In a letter to congressional leaders on Monday, Treasury Secretary Janet Yellen warned that the US government could run out of money by June 1, as President Joe Biden invited Republican House Speaker Kevin McCarthy to the White House next week amid growing concerns that Washington is headed toward a debt ceiling crisis.
“After reviewing recent federal tax receipts, our best estimate is that we will be unable to continue to satisfy all of the government’s obligations by early June, and potentially as early as June 1, if Congress does not raise or suspend the debt limit,” Yellen wrote.
She said the Treasury forecast was based on the latest tax revenue data. Still, it was “impossible to predict with certainty the exact date when Treasury will be unable to pay the government’s bills.”
Washington’s debt ceiling debates are perennial. But a protracted standoff between the Biden administration and Capitol Hill Republicans has raised fears of a historic default.

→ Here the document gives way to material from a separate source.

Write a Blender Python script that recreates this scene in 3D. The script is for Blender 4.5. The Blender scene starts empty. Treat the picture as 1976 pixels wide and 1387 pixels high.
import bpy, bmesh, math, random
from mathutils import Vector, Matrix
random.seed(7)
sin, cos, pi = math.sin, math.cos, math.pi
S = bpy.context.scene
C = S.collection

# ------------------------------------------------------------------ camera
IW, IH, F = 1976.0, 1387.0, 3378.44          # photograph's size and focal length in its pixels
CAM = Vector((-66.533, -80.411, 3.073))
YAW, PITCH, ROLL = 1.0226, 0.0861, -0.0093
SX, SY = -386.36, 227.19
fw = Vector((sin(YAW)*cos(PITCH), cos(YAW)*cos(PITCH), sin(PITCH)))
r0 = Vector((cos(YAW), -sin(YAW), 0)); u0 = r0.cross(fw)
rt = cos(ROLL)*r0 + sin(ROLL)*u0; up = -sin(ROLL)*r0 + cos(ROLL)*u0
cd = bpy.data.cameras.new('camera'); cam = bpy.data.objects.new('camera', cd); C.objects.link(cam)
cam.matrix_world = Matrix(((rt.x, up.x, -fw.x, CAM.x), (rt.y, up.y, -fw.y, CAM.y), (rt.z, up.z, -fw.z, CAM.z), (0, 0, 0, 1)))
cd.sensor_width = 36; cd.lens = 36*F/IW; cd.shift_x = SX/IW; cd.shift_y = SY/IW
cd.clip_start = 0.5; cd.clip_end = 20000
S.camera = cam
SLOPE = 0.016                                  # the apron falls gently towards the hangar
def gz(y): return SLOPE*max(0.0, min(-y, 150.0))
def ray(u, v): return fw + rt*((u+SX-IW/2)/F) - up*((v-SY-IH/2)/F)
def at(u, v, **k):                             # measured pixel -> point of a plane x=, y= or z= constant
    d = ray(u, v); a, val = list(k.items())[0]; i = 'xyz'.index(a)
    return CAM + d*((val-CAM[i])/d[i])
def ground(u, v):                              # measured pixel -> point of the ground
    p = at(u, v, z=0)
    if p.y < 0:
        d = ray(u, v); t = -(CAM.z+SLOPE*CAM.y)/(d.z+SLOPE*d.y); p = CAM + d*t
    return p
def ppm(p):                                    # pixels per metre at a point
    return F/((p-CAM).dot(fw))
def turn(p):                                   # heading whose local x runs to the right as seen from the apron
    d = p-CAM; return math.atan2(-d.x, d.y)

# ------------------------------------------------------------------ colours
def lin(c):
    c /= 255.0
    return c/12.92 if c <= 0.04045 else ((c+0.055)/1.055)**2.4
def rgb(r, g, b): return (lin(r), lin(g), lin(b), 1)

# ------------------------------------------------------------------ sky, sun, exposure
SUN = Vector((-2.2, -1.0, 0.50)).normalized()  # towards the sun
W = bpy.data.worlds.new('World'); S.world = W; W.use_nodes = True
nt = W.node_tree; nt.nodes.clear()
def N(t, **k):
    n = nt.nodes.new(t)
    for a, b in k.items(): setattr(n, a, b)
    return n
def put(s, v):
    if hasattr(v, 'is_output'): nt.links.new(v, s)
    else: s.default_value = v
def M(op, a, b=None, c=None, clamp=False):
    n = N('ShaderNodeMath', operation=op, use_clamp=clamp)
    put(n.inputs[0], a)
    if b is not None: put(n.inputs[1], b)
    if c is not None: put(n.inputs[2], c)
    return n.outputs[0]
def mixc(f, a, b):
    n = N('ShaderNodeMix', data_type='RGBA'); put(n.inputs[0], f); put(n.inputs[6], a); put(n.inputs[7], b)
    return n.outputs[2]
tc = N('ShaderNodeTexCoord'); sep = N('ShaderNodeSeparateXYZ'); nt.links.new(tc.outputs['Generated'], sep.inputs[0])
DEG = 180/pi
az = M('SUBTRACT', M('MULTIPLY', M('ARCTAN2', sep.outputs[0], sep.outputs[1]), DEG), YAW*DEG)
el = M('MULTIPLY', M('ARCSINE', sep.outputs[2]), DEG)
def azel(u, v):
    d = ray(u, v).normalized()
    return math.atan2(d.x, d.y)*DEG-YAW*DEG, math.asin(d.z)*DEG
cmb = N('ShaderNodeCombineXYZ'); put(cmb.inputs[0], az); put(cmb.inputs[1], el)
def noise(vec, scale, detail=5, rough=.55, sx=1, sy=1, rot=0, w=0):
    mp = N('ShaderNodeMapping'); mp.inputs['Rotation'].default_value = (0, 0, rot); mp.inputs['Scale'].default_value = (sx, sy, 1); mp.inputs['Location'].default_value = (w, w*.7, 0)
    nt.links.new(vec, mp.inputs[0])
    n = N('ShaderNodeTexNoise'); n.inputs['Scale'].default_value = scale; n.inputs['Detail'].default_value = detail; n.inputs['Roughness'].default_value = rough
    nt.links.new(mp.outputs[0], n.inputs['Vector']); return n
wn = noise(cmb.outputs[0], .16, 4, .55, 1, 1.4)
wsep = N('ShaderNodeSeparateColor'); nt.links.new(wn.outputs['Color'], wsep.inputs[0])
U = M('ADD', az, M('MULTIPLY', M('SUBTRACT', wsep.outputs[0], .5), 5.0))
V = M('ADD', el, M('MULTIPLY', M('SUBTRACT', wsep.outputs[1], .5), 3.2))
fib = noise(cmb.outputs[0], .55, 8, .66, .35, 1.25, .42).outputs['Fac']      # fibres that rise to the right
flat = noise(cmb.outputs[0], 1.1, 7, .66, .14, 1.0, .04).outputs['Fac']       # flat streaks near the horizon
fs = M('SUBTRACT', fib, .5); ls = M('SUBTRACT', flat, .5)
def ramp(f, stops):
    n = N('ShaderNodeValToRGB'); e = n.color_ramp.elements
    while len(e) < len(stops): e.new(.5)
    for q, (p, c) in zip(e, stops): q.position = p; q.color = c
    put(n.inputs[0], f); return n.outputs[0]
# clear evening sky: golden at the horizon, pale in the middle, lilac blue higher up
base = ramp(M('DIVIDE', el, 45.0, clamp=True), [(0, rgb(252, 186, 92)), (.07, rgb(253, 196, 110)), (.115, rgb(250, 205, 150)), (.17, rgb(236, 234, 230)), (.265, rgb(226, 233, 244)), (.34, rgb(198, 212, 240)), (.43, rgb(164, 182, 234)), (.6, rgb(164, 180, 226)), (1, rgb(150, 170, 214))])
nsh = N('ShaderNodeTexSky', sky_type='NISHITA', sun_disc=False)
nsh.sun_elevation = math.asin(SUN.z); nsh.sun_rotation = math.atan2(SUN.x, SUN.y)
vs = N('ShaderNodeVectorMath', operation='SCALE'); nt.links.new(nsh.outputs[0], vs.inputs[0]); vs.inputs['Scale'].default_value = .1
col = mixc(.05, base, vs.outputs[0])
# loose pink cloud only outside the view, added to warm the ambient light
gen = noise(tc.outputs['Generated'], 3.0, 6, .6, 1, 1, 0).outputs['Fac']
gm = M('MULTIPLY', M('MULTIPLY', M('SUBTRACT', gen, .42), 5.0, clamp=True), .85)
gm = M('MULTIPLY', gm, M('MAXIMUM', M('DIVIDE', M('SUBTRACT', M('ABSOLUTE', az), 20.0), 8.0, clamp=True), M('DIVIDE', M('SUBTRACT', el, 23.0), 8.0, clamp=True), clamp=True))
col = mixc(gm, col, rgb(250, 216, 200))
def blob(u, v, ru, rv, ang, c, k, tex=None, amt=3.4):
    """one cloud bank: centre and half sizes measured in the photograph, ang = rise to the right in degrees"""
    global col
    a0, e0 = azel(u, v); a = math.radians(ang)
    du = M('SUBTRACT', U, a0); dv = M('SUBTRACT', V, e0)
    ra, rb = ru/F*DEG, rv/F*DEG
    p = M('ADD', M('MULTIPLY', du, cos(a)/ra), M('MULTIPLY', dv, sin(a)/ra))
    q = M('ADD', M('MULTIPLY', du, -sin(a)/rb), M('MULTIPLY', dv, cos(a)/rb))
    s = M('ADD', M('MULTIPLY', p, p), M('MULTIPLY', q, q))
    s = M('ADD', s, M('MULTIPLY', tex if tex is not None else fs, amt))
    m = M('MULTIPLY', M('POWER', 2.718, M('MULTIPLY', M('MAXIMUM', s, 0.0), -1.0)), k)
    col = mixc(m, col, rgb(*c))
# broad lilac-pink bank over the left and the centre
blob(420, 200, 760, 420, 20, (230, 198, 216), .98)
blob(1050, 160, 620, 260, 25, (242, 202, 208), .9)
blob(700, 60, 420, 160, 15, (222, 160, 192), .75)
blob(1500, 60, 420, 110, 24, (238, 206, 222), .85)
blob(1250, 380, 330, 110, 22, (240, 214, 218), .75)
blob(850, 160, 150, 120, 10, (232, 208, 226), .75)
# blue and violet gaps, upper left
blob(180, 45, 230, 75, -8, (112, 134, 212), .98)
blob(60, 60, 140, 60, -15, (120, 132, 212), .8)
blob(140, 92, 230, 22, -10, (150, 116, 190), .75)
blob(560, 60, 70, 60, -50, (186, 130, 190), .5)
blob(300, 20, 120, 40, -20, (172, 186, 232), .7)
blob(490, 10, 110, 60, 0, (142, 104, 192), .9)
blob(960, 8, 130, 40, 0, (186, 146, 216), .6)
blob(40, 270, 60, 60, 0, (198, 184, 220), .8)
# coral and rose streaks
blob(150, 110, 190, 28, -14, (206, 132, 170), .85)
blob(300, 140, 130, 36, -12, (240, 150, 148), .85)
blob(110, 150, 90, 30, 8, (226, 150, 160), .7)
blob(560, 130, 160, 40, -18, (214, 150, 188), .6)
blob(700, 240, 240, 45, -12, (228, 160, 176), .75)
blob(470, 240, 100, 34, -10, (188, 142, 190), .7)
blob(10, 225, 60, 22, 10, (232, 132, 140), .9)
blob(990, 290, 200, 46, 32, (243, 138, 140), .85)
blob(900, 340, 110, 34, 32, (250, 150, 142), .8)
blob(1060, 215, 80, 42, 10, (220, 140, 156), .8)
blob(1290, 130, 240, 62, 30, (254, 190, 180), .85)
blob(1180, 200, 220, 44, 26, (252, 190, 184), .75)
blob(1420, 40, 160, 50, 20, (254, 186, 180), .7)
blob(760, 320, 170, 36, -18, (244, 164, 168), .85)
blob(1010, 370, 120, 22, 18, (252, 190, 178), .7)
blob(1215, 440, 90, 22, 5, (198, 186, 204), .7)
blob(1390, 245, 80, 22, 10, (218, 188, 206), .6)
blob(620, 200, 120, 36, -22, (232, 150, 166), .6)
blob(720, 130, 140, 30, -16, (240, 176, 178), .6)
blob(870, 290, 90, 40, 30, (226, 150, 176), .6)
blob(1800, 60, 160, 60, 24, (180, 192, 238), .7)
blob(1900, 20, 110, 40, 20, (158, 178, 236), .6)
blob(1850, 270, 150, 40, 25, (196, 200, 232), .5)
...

The White House confirmed that Biden had invited McCarthy to a May 9 meeting with House Democratic minority leader Hakeem Jeffries, Senate Democratic majority leader Chuck Schumer, and Senate Republican minority leader Mitch McConnell.
The White House has previously demanded that Republicans increase the debt ceiling without conditions and refuse to negotiate.
After House Republicans passed a debt ceiling bill last week, Biden is under pressure to negotiate.
The Democrat-controlled Senate will reject the plan, incorporating Republican policy demands and budget cutbacks. But more business leaders and Biden’s party members are urging him to use the bill as a negotiation starting point.
Last Thursday, West Virginia Democratic senator Joe Manchin stated the “American people will pay the economic price if President Biden continues to refuse to sit down and negotiate a commonsense compromise that would prevent a historic default.”
Last week, three Democratic House members—Jared Golden, Marie Gluesenkamp Perez, and Mary Sattler Peltola—signed a letter urging Biden and McCarthy to “engage in genuine talks offering real proposals that will result in an agreement to lift the debt limit.”
“Come together to find a solution that can pass the House and Senate,” said Business Roundtable CEO Joshua Bolten.
It was uncertain if Democratic leaders would negotiate to lift the borrowing ceiling. However, Schumer’s office stated the May 9 meeting would “discuss passing a clean bill to avert a default.”
Yellen cautioned that a default threat might shake markets and the US economy. The last time legislators faced a “fiscal cliff” in 2011, S&P cut the US’s triple-A credit rating.
“We have learned from past debt limit impasses that waiting until the last minute to suspend or increase the debt limit can cause serious harm to business and consumer confidence, raise short-term borrowing costs for taxpayers, and negatively impact the US credit rating,” Yellen wrote.
PGIM CEO David Hunt told the Milken Institute’s annual conference in Los Angeles on Monday that the $1.2tn asset manager was spending more time dealing with customers on debt ceiling alternatives than recession threats. “I just think that the market at this point doesn’t handle these types of situations well,” he said of the “low tail” danger.
JPMorgan analysts said Treasury’s forecasts are “more conservative” than most private forecasters as a “negotiating tactic to force Congress to find lasting resolution well before a protracted debate could impact financial markets.”
On Monday, the Congressional Budget Office supported the Treasury assessment, which experts said implies a “significant risk” of an early deadline.